The beauty of metal, to me, is how it seems to suggest music as a form of sculpture. The contour of distorted guitar lends itself to tactile shape, and sharp-relief shape at that. The best metal artists seem to possess this sense for sonic shape. Mastodon produce very convoluted and varied shapes, which is part of the appeal to synaesthetes like me.
Post-thrash metal famously covets the musical seriousness of classical forms, but this can feel like an empty pretense when artists import these qualities crudely or clumsily from elsewhere; it often seems incompletely felt, or done for sheer reference's sake. Mastodon, on the other hand, expand on musical topics that are actually peculiar to the metal genre -- for example, in-depth exploration of unstable modes, like Locrian. They aren't the only band to do this, but it ensures the kind of musical pretention they aspire to is one they can legitimately lay claim.
My problem with Mastodon, if anything, is that they're too interesting.

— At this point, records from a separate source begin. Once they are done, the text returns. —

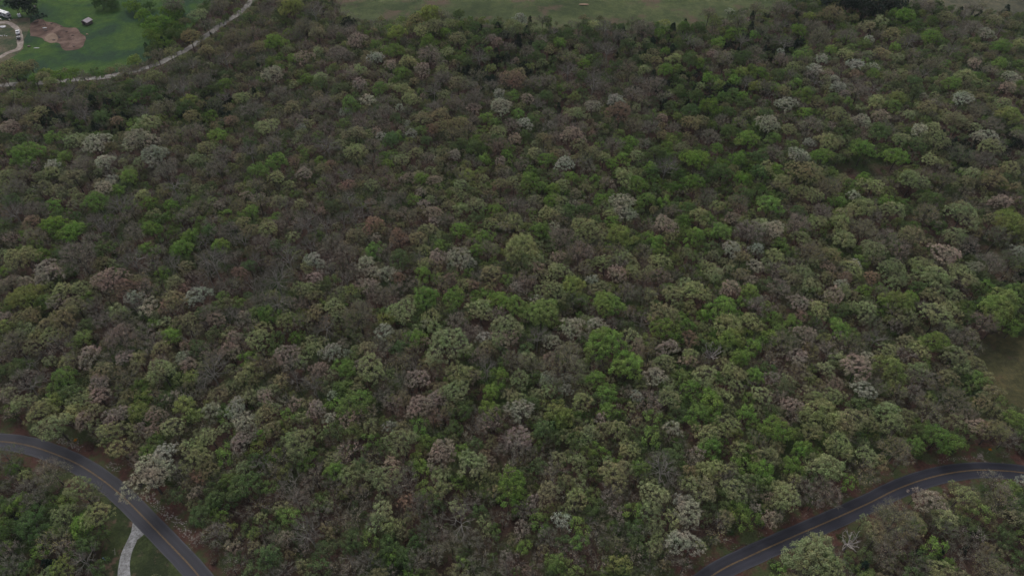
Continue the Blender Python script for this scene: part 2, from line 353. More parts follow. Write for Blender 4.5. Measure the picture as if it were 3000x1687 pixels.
# ------------------------------------------------------------------ tree generator
def tube(Vs, Fs, off, P, R, k=4):
    """append a tapered tube along points P with radii R; returns new offset"""
    P = np.asarray(P, float); n = len(P); d = np.gradient(P, axis=0); d /= np.linalg.norm(d, axis=1)[:, None]+1e-9
    ref = np.array([0.31, 0.17, 0.93]) if abs(d[0, 2]) < 0.9 else np.array([1.0, 0.1, 0])
    a = np.cross(d, ref); a /= np.linalg.norm(a, axis=1)[:, None]+1e-9; b = np.cross(d, a)
    ang = np.arange(k)*2*math.pi/k
    ring = P[:, None, :]+np.asarray(R)[:, None, None]*(a[:, None, :]*np.cos(ang)[None, :, None]+b[:, None, :]*np.sin(ang)[None, :, None])
    Vs.append(ring.reshape(-1, 3))
    i = np.arange(n-1)[:, None]*k; j = np.arange(k)[None, :]; j2 = (j+1) % k
    Fs.append((np.stack([i+j, i+j2, i+k+j2, i+k+j], -1).reshape(-1, 4)+off)); return off+n*k
def bend(p, q, r, sag=0.12, n=4):
    p, q = np.array(p, float), np.array(q, float); t = np.linspace(0, 1, n)[:, None]; L = np.linalg.norm(q-p)
    m = (p+q)/2+r.normal(0, sag*L, 3)*np.array([1, 1, 0.5])-np.array([0, 0, 0.10*L])
    return (1-t)**2*p+2*t*(1-t)*m+t*t*q
def unit(r, n, zmin=-1.0):
    z = r.uniform(zmin, 1, n); a = r.uniform(0, 2*math.pi, n); s = np.sqrt(1-z*z); return np.stack([s*np.cos(a), s*np.sin(a), z], 1)
def quads(P, N, s, r):
    n = len(P); N = N/(np.linalg.norm(N, axis=1)[:, None]+1e-9); t = np.cross(N, unit(r, n)); t /= np.linalg.norm(t, axis=1)[:, None]+1e-9; b = np.cross(N, t)
    s = (s*r.uniform(0.6, 1.35, n))[:, None]; l = s*r.uniform(0.55, 1.0, n)[:, None]
    V = np.stack([P-t*s-b*l*0.3, P-b*l, P+t*s+b*l*0.2, P+b*l], 1).reshape(-1, 3); return V, np.arange(4*n).reshape(-1, 4)

# style: lobe radius, leaves per lobe, leaf half size, twigs per lobe, lobes per m2 of crown, vertical squash
STYLE = {
 'leafy':  dict(lr=(0.75, 1.20), nl=100, ls=0.155, tw=1, dens=0.80, sq=0.80, fill=0.35, shade=0.16),
 'tufty':  dict(lr=(0.45, 0.80), nl=46, ls=0.12, tw=4, dens=1.35, sq=0.72, fill=0.30, shade=0.20),
 'airy':   dict(lr=(0.80, 1.40), nl=44, ls=0.10, tw=9, dens=0.80, sq=0.75, fill=0.45, shade=0.22),
 'bare':   dict(lr=(1.0, 1.7), nl=0, ls=0.1, tw=13, dens=0.55, sq=0.80, fill=0.4, shade=0.2),
}
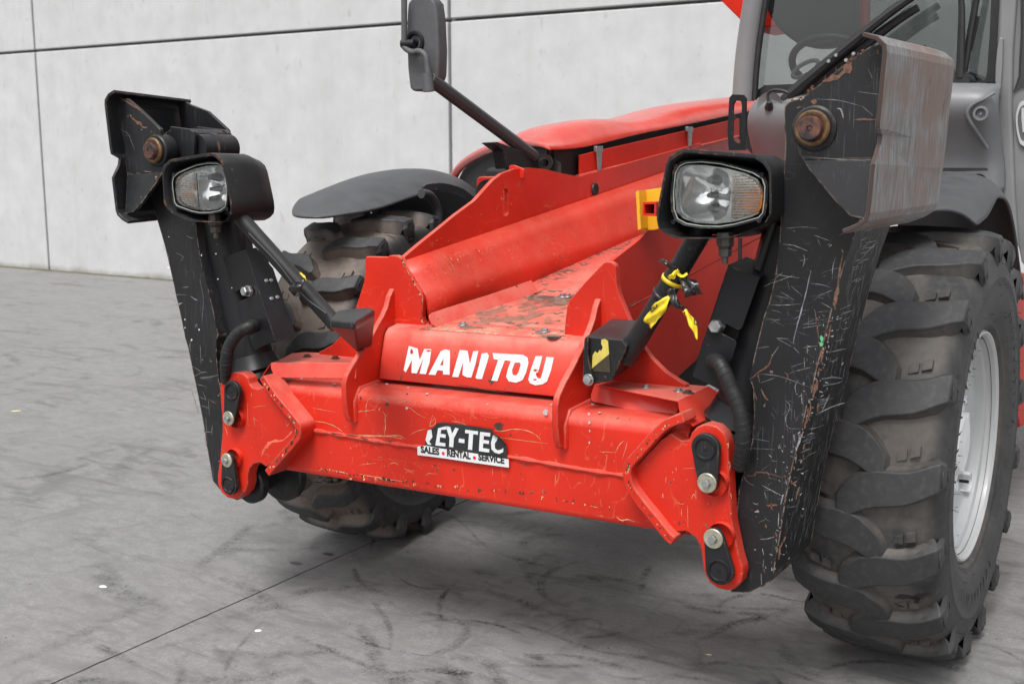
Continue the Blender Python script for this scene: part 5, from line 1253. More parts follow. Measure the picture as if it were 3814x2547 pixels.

They're relentlessly interesting, particularly the drummer; it's as though he thinks anything less complex than a clatter of 32nd note beats is phoning it in. That gets tiring for me. But it feels churlish to complain too much, because while I love the sound of metal, in practice very little of it satisfies me aesthetically; I feel like I ought to be grateful for what I can get (and Melville is a fantastic source for a concept record).